Métamorphoses

Crois-tu qu’à 70 berges on puisse ranimer ses passions, et se lancer dans de nouvelles aventures, alors qu’on est alourdi par ses habitudes, ses jugements faux mêlés de vérités, une certaine lassitude d’exister, sachant aussi cette inertie qui retient le monde dans sa prison ? Il faudrait beaucoup plus que tenir la plume, ou la parole, ce qui est cependant la base, l’assise indispensable pour que les choses deviennent un peu plus saines que ce qu’elles sont. Il ne suffit pas de constater la folie du monde, si nous ne pouvons pas nous soigner et que la terre ne prend pas une autre trajectoire. Faut-il simplement la dessiner pour qu’elle se réalise ? C’est ce qui fût mon premier moteur quand j’étais jeune et animé de volonté, de vivre et de comprendre, de créer selon mes capacités, c’est à dire de trouver par quels moyens j’allais pouvoir m’exprimer et m’explorer, par conséquent faire connaissance avec moi et avec la vérité.

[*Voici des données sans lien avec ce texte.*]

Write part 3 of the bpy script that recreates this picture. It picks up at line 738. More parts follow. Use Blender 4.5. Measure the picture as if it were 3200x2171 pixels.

Si pour moi, la vie s’est considérablement métamorphosée, et je sais de quoi je parle, je sais d’où cela vient, et ce que j’ai dû refuser pour que cela se produise, de même les efforts à fournir, il est toujours question d’insatisfaction face à ce qui se présente dans le monde qui vient, et ce n’est guère reluisant. Mais pour pouvoir affirmer cela il faudrait encore pouvoir en faire le constat en étant plongé dans le monde à nouveau, et ne pas se contenter des affirmations lues dans la presse, ou de lire les faits divers, qui pour horribles soient-ils ne sont tout de même pas les faits communs, ou les non-événements.
Bref, il faudrait pouvoir entendre les sentiments réels des hommes, leurs intentions, leurs amours, et leurs actions. Il ne suffit pas d’entendre leurs opinions, ce ne sont que des bêtises, des paroles confuses remplies d’ignorances, ou si elles semblent belles et bonnes, elles relèvent de leurs croyances plus ou moins douteuses, et pour cause, dans la nuit noire de l’ignorance et de la prétention, des pensées secrètes que chacun conserve comme son bien le plus précieux, nul ne sait jamais ce qui peut en résulter. La soumission à la machine, à ces machines diverses, comme à ces états et ces entreprises monstrueuses, de guerres et de puissances, comme si c’était une possession envoûtant les hommes dans un non-sens contre lequel nous ne pourrions rien, aussi fatal que la mort.
Je ne cessais de dire que nous sommes comme celui qui aurait perdu l’esprit, malgré l’intelligence qui demeure, ou à cause de cela précisément. Comme cela est certain, cette perte ou cette rupture avec l’esprit, sauf exceptions (et encore ces exceptions ne sont pas certaines et sont en tout cas très discrètes) le monde continue sa course folle, dans ces directions imposées par ces pouvoirs qui se sont montrés les plus forts, les plus violents, parce que rien ne peut marcher et vivre sans tête, ou de façon chaotique. Donc un « esprit mauvais » s’impose pour combler le déficit général dans l’humanité.
C’est affreux, et ce, depuis si longtemps. Ne songer qu’aux souffrances infligées, aux tortures, aux condamnations à mort, aux misères régnant. Aux chocs entre les états qui pourraient tout détruire. Comme un suicide de la terre.
Comme les mots ne suffisent pas, ni même les créations les plus belles, ou les techniques les plus élaborées, pour nous délivrer du poids et de nos maux, alors je demande :
Que faudrait-il, Prophète ?

Je ne crois pas que le martyr soit la seule indication de vérité, pour faire face au monde. Il est sans doute une forme de passage obligé, comme pour le crucifié. Mais cette souffrance n’est pas vaine, elle porte son fruit, et sa peine trouve son terme, sa résurrection, heureuse et joyeuse. À des niveaux moindres, les maux sont censés nous apporter des solutions, à condition de bonne volonté. Il faut connaître la mort, pour connaître la vie. Sans céder à ce qui nous tue, ou nous prive de vivre vraiment.